M. Louis Hymans, dans ses scènes de mœurs bruxelloises, s’est donc pris à l’intrigue et non aux sentimens, à la réalité violente et non à l’analyse des caractères : c’est ce que témoigne encore une autre étude intitulée la Famille Buvard. Ce roman nous paraît supérieur à la Courte Échelle. Il y a plus d’unité et de savoir-faire, le sujet s’y trouve à la fois plus concentré et mieux développé, et les figures qui sont données comme des types y sont plus logiquement étudiées, bien qu’elles tombent parfois dans leur défaut ordinaire, qui est de friser la caricature. Voici, par exemple, M. Buvard, le type de l’administrateur corrompu, ganache et solennel. Ce M. Buvard (un faux bonhomme !), dont la femme, créature sensible et opprimée, serait intéressante si elle n’avait une passion ridicule pour certains petits poissons rouges, s’est fait faire son portrait en pied, où il est représenté « en habit brodé, orné de toutes ses croix, et tenant à la main son chapeau à plumes de cygne. » Eh bien ! ce portrait est dû « au pinceau d’un peintre d’animaux ! » De semblables détails donnent la mesure du ton satirique dans lequel l’ouvrage est composé. Quelquefois amusans, ils choquent néanmoins parce qu’ils ne sont point jetés çà et là comme des traits significatifs, mais parce qu’ils constituent le principal objet du livre, tandis qu’ils devraient simplement compléter la description des caractères. Or il n’y a guère en définitive qu’un caractère dans la Famille Buvard, c’est celui d’une jeune fille coquette, ambitieuse et froide, qui, trompée par les galanteries d’un fat et par la sottise de son père, manque ce qu’on appelle un beau mariage et ne le pardonne pas à ceux qui l’entourent. Cette figure est fermement tracée ; elle intéresse, malgré certains côtés odieux, parce qu’elle est véritablement vivante. Ajoutez à ce caractère l’exposition, où l’auteur nous introduit dans la famille Buvard, et qui ne manque ni de vivacité, ni de coloris : vous aurez ce que le roman contient de mieux.
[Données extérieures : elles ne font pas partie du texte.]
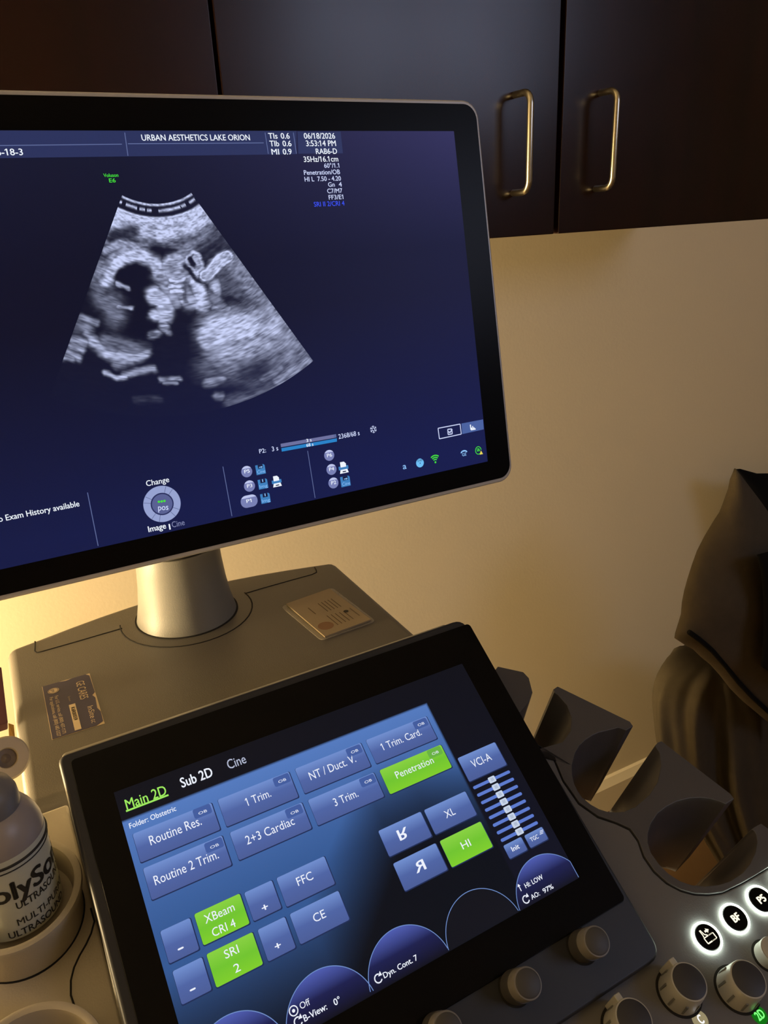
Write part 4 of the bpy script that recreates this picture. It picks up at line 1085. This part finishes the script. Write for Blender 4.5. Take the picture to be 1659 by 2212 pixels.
# ------------------------------------------------------------------ exam couch head end with dark sheet, and pillow
EX = thing('exam_couch', 'rounded end of a couch under a dark gathered sheet at the right edge', 'couch', (1.25, 0.85, 0.0))
levels = [(1512, 1417, 1560, 1417, 0.850), (1478, 1423, 1640, 1440, 0.850), (1447, 1440, 1720, 1470, 0.845), (1426, 1468, 1780, 1520, 0.840), (1415, 1505, 1800, 1560, 0.835), (1416, 1540, 1805, 1600, 0.830), (1420, 1575, 1805, 1640, 0.820), (1422, 1612, 1805, 1690, 0.810),
          (1437, 1660, 1805, 1740, 0.800), (1462, 1710, 1800, 1790, 0.785), (1492, 1765, 1800, 1850, 0.770), (1522, 1815, 1795, 1900, 0.750), (1552, 1865, 1790, 1950, 0.735), (1580, 1910, 1790, 2000, 0.720)]
vs_, fs = [], []; NS = 120
for li, (xl, yl, xr, yr, yd) in enumerate(levels):
    a = P3(xl, yl, yd); b = P3(xr, yr, yd); c = (a + b) / 2; rx = (b - a).length / 2; ax_ = (b - a).normalized()
    bk = Vector((0.25, 1, 0)).normalized(); ry = min(0.085, rx * 0.9)
    amp = 0.03 + 0.30 * min(1, li / 5.0)
    for k in range(NS):
        t = 2 * math.pi * k / NS
        f = 1 + amp * (0.6 * math.cos(13 * t + 0.22 * li) + 0.4 * math.cos(21 * t + 1.3 - 0.10 * li)) * (1 if math.sin(t) < 0 else .4) * (1 - 0.85 * abs(math.cos(t)) ** 6)
        vs_.append(c + ax_ * rx * math.cos(t) * (1 + 0.3 * (f - 1)) + bk * ry * math.sin(t) * f)
for i in range(len(levels) - 1):
    for k in range(NS):
        k2 = (k + 1) % NS; fs.append((i * NS + k, i * NS + k2, (i + 1) * NS + k2, (i + 1) * NS + k))
fs.append(tuple(range(NS - 1, -1, -1))); fs.append(tuple(range((len(levels) - 1) * NS, len(levels) * NS)))
sh = new('gathered_sheet', vs_, fs, M['sheet'], EX, smooth=True)
ss_ = sh.modifiers.new('sub', 'SUBSURF'); ss_.levels = 1; ss_.render_levels = 1
lo = P3(1690, 1960, .725)
box('couch_base', (lo.x - 0.03, lo.y - 0.02, 0.0), (lo.x + 0.55, lo.y + 0.16, lo.z + 0.06), M['blackcloth'], EX, bevel=0.01)

def cushion(name, outline, yd, thick, material, tilt=0.0, wr=0.0, seed=1, cen=None):
    """a stuffed cover: outline of real size in an upright plane, swollen to both sides"""
    pts = [P3(x, y, yd + tilt * (y - 1300)) for x, y in outline]
    # resample
    res = []
    for i in range(len(pts)):
        a, b = pts[i], pts[(i + 1) % len(pts)]
        m_ = max(2, int((b - a).length / 0.012))
        for k in range(m_): res.append(a.lerp(b, k / m_))
    N = len(res)
    sm = [p.copy() for p in res]
    for _ in range(60): sm = [(sm[i - 1] + sm[i] * 2 + sm[(i + 1) % N]) / 4 for i in range(N)]
    c = sum(res, Vector()) / N if cen is None else P3(*cen, yd)
    nrm = Vector((-0.35, -1, 0.15)).normalized()
    vs_, fs = [], []
    rings = [1.0, 0.985, 0.95, 0.88, 0.78, 0.64, 0.48, 0.30, 0.14]
    for side in (1, -1):
        base = len(vs_)
        for r in rings:
            for i, p in enumerate(res):
                q = c + (p.lerp(sm[i], min(1.0, (1 - r) * 5)) - c) * r
                d = thick * (1 - r ** 3) ** 0.6 * (1 if side > 0 else 0.7)
                w_ = wr * (1 - r ** 4) * math.sin(q.x * 26 + q.z * 38 + seed) * math.sin(q.x * 11 - q.z * 17 + seed * 2)
                vs_.append(q + nrm * side * (d + w_ + 0.002))
        vs_.append(c + nrm * side * (thick * (1 if side > 0 else 0.7) + 0.002))
        for j in range(len(rings) - 1):
            for i in range(N):
                k2 = (i + 1) % N
                f = (base + j * N + i, base + j * N + k2, base + (j + 1) * N + k2, base + (j + 1) * N + i)
                fs.append(f if side > 0 else f[::-1])
        tip = len(vs_) - 1; j = len(rings) - 1
        for i in range(N): fs.append((base + j * N + i, base + j * N + (i + 1) % N, tip))
    off = len(rings) * N + 1
    for i in range(N):
        k2 = (i + 1) % N; fs.append((i, off + i, off + k2, k2))
    return new(name, vs_, fs, material, None, smooth=True)
PW = thing('pillow', 'dark brown pillow with a pointed top corner and hemmed lower edge on the couch sheet', 'pillow', P3(1600, 1400, 0.72))
outl = [(1588, 1012), (1581, 1030), (1578, 1050), (1566, 1085), (1560, 1102), (1545, 1125), (1525, 1158), (1508, 1190), (1497, 1220), (1487, 1252), (1480, 1278), (1475, 1305), (1473, 1330), (1468, 1345), (1459, 1372), (1458, 1379), (1478, 1392), (1497, 1402), (1515, 1420), (1535, 1436), (1555, 1458), (1578, 1488), (1605, 1515), (1659, 1560), (1700, 1590), (1730, 1480), (1720, 1250), (1690, 1150), (1640, 1080)]
pw = cushion('pillow_cover', outl, 0.72, 0.040, M['brown'], wr=0.006, seed=2, cen=(1590, 1330))
pw.parent = PW; pw.matrix_parent_inverse = Matrix.Translation(-PW.location)
hem = [(1470, 1352), (1492, 1368), (1520, 1392), (1548, 1424), (1575, 1458), (1605, 1490), (1659, 1540)]
hp = []
for x, y in hem:
    p = P3(x, y, 0.72); hp.append(p + Vector((-0.35, -1, 0.15)).normalized() * 0.026)
tube('hem_seam', hp, 0.004, M['blackcloth'], PW, n=8)
bk = cushion('dark_cushion', [(1586, 1014), (1600, 1013), (1618, 1018), (1636, 1023), (1720, 1022), (1790, 1060), (1800, 1300), (1780, 1500), (1690, 1520), (1640, 1300), (1610, 1120)], 1.0, 0.03, M['blackcloth'], seed=5)
tag(bk, 'black cushion standing behind the brown pillow', 'cushion')
bl = cushion('dark_cushion', [(1637, 1199), (1670, 1190), (1760, 1200), (1770, 1480), (1690, 1470), (1645, 1440), (1650, 1380), (1651, 1300), (1646, 1240)], 0.655, 0.012, M['blackcloth'], seed=7)
tag(bl, 'narrow black cushion edge in front of the brown pillow at the right edge', 'cushion')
Un autre écrivain belge, M. Émile Leclercq, s’est attaqué aussi aux études de mœurs. Il use à peu près des mêmes procédés, et il offre dans la forme les mêmes défauts, et, si l’on veut, les mêmes qualités que M. Hymans ; mais il dirige autrement son inspiration. Ce n’est pas la vie politique ou administrative, c’est la vie privée qu’il s’exerce à traduire. Tandis que M. Hymans choque les uns contre les autres les faits et les personnes, M. Leclercq cherche plus volontiers à les combiner. Il en résulte chez ce dernier écrivain des qualités plus prononcées de composition ; mais ce que l’auteur de la Famille Buvard exagère dans un sens, l’auteur de l’Avocat Richard[1] l’exagère dans l’autre. M. Hymans voit partout des types, M. Leclercq partout des caractères ! Tous deux savent observer, tous deux puisent dans la réalité ; mais l’un y reste volontairement, l’autre essaie de s’en dégager et d’arriver progressivement à l’unité et à la vérité. Les épisodes de M. Hymans, isolés entre eux, sont peut-être plus saillans et plus vifs ; un lien visible maintient au contraire les faits dont M. Leclercq compose son

  1. 2 vol, in-32, édition A. Schnée.